**TASK PROMPT:** Reproduce exactly the lines below, from the first through the one containing "mb.build('side_panel', M['rubber'], t)", and nothing more.

**DATASET SECTION:**
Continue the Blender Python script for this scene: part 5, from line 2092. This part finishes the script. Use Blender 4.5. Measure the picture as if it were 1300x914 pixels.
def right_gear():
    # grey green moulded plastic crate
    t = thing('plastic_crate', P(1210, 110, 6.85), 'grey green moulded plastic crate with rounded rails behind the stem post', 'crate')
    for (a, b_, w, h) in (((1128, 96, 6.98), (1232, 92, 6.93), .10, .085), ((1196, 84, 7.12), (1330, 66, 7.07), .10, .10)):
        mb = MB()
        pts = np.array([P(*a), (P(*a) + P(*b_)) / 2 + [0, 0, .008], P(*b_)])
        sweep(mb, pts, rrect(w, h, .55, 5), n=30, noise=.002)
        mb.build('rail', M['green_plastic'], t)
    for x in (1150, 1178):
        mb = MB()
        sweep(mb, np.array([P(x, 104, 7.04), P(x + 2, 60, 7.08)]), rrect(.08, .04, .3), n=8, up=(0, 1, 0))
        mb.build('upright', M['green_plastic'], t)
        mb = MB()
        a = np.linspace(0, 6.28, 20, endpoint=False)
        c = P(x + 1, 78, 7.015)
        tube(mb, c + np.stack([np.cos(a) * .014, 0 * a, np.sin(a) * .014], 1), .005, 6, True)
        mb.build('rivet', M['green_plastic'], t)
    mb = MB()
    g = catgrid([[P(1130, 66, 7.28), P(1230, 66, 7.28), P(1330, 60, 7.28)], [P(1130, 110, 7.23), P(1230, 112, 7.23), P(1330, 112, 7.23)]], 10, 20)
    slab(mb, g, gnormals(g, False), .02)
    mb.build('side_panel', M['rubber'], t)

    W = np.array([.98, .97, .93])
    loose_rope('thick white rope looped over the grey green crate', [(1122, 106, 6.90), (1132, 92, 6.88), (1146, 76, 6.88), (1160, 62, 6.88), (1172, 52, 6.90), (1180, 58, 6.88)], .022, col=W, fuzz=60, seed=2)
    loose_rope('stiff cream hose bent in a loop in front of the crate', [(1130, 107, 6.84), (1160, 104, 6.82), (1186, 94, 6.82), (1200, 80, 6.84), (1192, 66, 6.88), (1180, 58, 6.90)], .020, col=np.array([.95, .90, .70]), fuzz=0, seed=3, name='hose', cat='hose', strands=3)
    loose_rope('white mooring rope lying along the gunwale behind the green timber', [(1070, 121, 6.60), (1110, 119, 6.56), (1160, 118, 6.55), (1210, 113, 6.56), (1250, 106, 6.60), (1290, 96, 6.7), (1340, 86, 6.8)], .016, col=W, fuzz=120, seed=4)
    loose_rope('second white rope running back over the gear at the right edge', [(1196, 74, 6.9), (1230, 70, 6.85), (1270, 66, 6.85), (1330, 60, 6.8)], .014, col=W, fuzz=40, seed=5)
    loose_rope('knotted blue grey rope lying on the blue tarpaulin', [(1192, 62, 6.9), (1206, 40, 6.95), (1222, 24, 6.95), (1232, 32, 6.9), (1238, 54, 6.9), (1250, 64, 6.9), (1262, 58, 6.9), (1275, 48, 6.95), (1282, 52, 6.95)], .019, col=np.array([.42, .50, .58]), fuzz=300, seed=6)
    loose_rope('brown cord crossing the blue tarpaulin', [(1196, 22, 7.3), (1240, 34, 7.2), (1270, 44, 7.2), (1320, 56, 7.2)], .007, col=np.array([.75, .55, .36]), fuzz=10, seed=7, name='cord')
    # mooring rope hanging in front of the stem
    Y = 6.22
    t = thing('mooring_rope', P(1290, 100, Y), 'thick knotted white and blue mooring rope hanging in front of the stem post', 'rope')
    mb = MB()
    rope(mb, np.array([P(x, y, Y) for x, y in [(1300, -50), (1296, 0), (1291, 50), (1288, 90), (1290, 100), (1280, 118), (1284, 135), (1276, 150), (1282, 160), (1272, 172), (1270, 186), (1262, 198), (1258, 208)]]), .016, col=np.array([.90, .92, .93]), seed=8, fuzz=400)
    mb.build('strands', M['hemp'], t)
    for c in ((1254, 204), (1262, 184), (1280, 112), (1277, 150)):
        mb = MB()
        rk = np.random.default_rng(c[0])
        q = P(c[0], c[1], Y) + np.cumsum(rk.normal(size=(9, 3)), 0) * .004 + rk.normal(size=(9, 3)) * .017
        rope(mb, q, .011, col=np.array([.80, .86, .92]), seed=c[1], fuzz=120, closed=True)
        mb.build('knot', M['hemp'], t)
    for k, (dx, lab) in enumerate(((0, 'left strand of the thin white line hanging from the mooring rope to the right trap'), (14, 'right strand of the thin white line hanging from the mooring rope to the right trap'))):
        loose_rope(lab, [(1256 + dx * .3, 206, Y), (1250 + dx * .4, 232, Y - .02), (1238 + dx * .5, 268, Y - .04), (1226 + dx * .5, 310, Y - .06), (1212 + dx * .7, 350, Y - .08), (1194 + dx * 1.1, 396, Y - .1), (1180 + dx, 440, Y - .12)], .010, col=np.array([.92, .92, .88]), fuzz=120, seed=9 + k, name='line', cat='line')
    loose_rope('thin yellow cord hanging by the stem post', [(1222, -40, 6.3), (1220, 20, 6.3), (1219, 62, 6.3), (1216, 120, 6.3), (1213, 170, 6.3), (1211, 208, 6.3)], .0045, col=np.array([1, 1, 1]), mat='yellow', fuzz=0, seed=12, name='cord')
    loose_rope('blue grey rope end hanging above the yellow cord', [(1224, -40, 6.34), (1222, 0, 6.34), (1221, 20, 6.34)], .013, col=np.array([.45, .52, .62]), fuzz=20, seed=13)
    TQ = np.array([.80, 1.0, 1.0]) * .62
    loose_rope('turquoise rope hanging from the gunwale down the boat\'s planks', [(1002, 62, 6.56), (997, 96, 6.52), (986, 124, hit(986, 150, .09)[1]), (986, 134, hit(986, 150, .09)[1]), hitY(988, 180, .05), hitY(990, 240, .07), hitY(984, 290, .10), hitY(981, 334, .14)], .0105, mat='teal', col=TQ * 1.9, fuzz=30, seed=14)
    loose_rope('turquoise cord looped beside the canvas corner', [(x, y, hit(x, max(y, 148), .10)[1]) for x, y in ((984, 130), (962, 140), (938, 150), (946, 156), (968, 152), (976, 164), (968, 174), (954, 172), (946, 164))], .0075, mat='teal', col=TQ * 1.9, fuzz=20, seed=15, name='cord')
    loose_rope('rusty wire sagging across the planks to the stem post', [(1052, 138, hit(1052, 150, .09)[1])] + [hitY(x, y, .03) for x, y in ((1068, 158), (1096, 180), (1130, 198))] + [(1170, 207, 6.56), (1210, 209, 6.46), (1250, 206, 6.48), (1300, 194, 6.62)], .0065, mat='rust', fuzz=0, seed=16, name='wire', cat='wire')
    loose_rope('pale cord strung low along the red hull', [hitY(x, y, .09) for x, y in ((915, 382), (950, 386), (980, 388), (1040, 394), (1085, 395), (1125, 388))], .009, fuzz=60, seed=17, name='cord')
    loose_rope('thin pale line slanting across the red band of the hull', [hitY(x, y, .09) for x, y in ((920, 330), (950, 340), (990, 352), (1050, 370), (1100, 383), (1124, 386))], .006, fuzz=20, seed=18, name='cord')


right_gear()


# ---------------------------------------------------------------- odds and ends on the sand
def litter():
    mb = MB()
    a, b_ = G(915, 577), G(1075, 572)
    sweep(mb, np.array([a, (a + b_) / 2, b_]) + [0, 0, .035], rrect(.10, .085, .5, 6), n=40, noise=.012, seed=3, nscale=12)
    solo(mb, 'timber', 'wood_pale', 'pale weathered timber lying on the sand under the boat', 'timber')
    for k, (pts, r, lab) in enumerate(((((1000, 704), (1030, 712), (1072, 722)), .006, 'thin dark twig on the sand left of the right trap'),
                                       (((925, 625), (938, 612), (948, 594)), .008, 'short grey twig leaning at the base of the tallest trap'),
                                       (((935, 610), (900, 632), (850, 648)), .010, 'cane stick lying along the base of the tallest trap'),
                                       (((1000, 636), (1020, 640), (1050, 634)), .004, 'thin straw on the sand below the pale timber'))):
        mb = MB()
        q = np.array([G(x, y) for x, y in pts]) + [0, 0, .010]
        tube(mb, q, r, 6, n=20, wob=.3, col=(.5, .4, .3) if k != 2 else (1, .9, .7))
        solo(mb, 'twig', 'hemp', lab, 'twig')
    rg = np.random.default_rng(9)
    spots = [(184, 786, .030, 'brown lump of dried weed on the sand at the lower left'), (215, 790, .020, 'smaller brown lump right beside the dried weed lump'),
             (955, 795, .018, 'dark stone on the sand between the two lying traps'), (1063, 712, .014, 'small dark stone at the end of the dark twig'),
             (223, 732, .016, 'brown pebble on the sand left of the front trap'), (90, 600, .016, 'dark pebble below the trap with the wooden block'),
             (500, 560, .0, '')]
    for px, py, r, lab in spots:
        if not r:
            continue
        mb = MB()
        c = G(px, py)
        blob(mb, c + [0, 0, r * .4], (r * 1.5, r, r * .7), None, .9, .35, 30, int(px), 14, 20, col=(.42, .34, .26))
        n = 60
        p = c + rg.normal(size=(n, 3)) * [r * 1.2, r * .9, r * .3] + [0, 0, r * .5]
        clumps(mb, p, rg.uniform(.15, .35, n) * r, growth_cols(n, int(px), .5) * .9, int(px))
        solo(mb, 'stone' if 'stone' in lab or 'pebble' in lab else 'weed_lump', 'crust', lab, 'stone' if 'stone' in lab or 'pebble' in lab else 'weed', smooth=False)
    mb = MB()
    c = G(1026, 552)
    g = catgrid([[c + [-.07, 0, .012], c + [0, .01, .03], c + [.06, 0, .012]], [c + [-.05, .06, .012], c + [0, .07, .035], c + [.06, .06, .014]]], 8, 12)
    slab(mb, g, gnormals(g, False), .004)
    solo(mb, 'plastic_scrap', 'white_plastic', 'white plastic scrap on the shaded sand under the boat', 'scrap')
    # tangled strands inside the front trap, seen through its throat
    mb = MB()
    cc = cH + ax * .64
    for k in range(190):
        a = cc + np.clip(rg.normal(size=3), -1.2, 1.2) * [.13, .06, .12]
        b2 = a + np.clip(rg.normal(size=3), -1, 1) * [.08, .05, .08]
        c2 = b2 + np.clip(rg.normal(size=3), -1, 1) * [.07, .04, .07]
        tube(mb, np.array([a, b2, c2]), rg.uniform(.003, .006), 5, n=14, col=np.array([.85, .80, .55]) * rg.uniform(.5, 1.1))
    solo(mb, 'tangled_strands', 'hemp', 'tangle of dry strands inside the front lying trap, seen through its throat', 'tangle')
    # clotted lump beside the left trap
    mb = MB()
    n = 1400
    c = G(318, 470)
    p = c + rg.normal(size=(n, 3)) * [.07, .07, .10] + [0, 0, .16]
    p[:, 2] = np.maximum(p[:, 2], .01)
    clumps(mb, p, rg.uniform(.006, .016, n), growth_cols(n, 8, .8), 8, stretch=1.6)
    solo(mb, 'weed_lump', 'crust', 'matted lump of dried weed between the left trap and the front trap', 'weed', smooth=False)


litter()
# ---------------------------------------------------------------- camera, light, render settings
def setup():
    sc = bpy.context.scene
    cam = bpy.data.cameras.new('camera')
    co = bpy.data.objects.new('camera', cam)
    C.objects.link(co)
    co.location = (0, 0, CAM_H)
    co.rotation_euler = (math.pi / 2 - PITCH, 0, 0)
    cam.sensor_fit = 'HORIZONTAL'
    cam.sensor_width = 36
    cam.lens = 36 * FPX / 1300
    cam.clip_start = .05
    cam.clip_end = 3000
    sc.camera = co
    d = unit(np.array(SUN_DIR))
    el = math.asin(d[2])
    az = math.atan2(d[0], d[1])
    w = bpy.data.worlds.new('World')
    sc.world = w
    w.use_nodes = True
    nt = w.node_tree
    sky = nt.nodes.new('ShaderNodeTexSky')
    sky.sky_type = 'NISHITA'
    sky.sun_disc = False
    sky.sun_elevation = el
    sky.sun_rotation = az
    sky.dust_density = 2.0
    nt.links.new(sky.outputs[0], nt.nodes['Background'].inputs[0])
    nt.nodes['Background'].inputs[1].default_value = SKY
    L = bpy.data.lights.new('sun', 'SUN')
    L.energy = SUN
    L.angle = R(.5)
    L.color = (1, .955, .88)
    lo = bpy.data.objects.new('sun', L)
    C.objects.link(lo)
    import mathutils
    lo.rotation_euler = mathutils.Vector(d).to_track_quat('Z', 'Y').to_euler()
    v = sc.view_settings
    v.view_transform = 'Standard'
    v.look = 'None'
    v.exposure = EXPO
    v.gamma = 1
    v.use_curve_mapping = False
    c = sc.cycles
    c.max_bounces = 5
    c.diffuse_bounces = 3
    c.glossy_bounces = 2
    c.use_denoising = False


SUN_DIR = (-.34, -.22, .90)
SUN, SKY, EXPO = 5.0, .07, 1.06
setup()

**TASK RESULT:**
Continue the Blender Python script for this scene: part 5, from line 2092. This part finishes the script. Use Blender 4.5. Measure the picture as if it were 1300x914 pixels.
def right_gear():
    # grey green moulded plastic crate
    t = thing('plastic_crate', P(1210, 110, 6.85), 'grey green moulded plastic crate with rounded rails behind the stem post', 'crate')
    for (a, b_, w, h) in (((1128, 96, 6.98), (1232, 92, 6.93), .10, .085), ((1196, 84, 7.12), (1330, 66, 7.07), .10, .10)):
        mb = MB()
        pts = np.array([P(*a), (P(*a) + P(*b_)) / 2 + [0, 0, .008], P(*b_)])
        sweep(mb, pts, rrect(w, h, .55, 5), n=30, noise=.002)
        mb.build('rail', M['green_plastic'], t)
    for x in (1150, 1178):
        mb = MB()
        sweep(mb, np.array([P(x, 104, 7.04), P(x + 2, 60, 7.08)]), rrect(.08, .04, .3), n=8, up=(0, 1, 0))
        mb.build('upright', M['green_plastic'], t)
        mb = MB()
        a = np.linspace(0, 6.28, 20, endpoint=False)
        c = P(x + 1, 78, 7.015)
        tube(mb, c + np.stack([np.cos(a) * .014, 0 * a, np.sin(a) * .014], 1), .005, 6, True)
        mb.build('rivet', M['green_plastic'], t)
    mb = MB()
    g = catgrid([[P(1130, 66, 7.28), P(1230, 66, 7.28), P(1330, 60, 7.28)], [P(1130, 110, 7.23), P(1230, 112, 7.23), P(1330, 112, 7.23)]], 10, 20)
    slab(mb, g, gnormals(g, False), .02)
    mb.build('side_panel', M['rubber'], t)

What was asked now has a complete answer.